Solos & StartUps: A Match Made in Heaven Or Clients from Hell?

Solos and startups seem like an ideal match.  Most obviously, startups don’t have the cash to hire in-house counsel or expensive mega-firms and solos can offer competitive rates and flexible service.  Solos also have the ability to better understand and accommodate the demands of start-ups since solos are essentially start-ups themselves.  For these reasons, experts typically advise solos with an interest in or experience with corporate or business law to target startups as potential clients.

But is that advise wise?  Not really – and I’ll debunk that myth below.

First, focusing your law practice in a set of impoverished clients isn’t very wise –  even when the target  is as sexy as startups.   When company founders are living in houses mortgaged to the hilt to fund their companies or are subsisting on ramen noodles, they won’t be inclined to spend even a couple of thousand dollars on legal services from a solo.   Theres a reason, after all, why so many new small companies use Legal Zoom
A low priced  subscription service  may fare better, though my impression is that many early stage start ups do not have the same ongoing, routine legal needs as more established companies.  And while a solo could offer quality, low-priced unbundled services to start up entrepreneurs (which is the approach taken by Upstart Legal) that’s more of a long term strategy to build a relationship with a promising company in the hopes of a payout down the line.  Unbundled services, in and of themselves, aren’t a viable standalone business model . Finally, even where a solo does manage to snag a start-up, there’s no guarantee that those companies with dance with the ones that brung ’em when venture capital starts pouring in.

In the meantime, solos also face stiff competition for the more promising startups from mega law firms that can afford to defer compensation or even work entirely for free.  Firms like Perkins Coie have set up slick websites where you can create a termsheet or a Delaware corporation free of charge.  Large firms can offer startups other benefits that solos can’t, like  free offices ,  meeting space  and introductions to wealthy contacts.  These firms offer these benefits to attract the most promising startups, taking the wheat while casting the chaff (think toiletpaper.com) to the small fry.  In other words, while solos can still attract startup business, they’re going to be stuck with the companies less likely to succeed.

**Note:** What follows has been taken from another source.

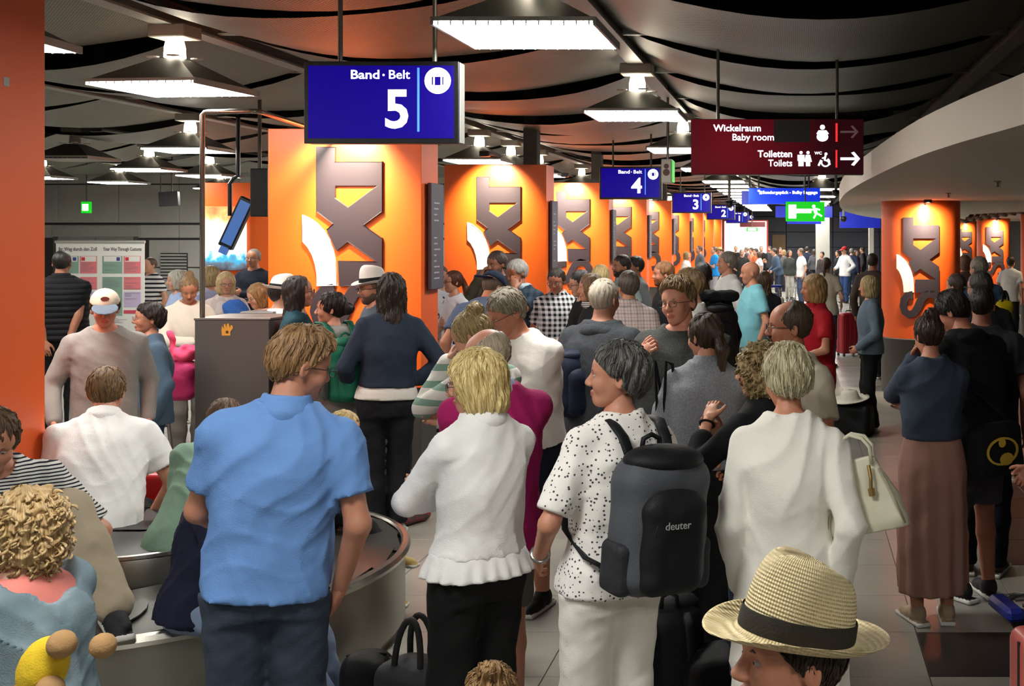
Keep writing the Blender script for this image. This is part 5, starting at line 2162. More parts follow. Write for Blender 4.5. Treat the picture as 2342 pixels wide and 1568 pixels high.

I’m not saying that solos should steer clear of all startups.  Rather, they need to modify their expectations — and diversify their client base, using more stable companies to effectively subsidize their start up work. It may also be possible to generate real revenue from startups that have unique regulatory needs (as I provide from time to time to start up marine and hydrokinetic renewables companies).  Some start ups may also have a little bit more money to spend, like those founded by retiring baby boomers.  And for solos who are parents, a practice focuses on mom-preneurs or offering unbundled web-based services could provide enough work to sustain a low-key, part-time practice. Finally,  a start-up focused practice might  work in some states that have thriving start up communities but no dominant, local mega-firms.  Yet even there you may be stuck with your share of low paid work.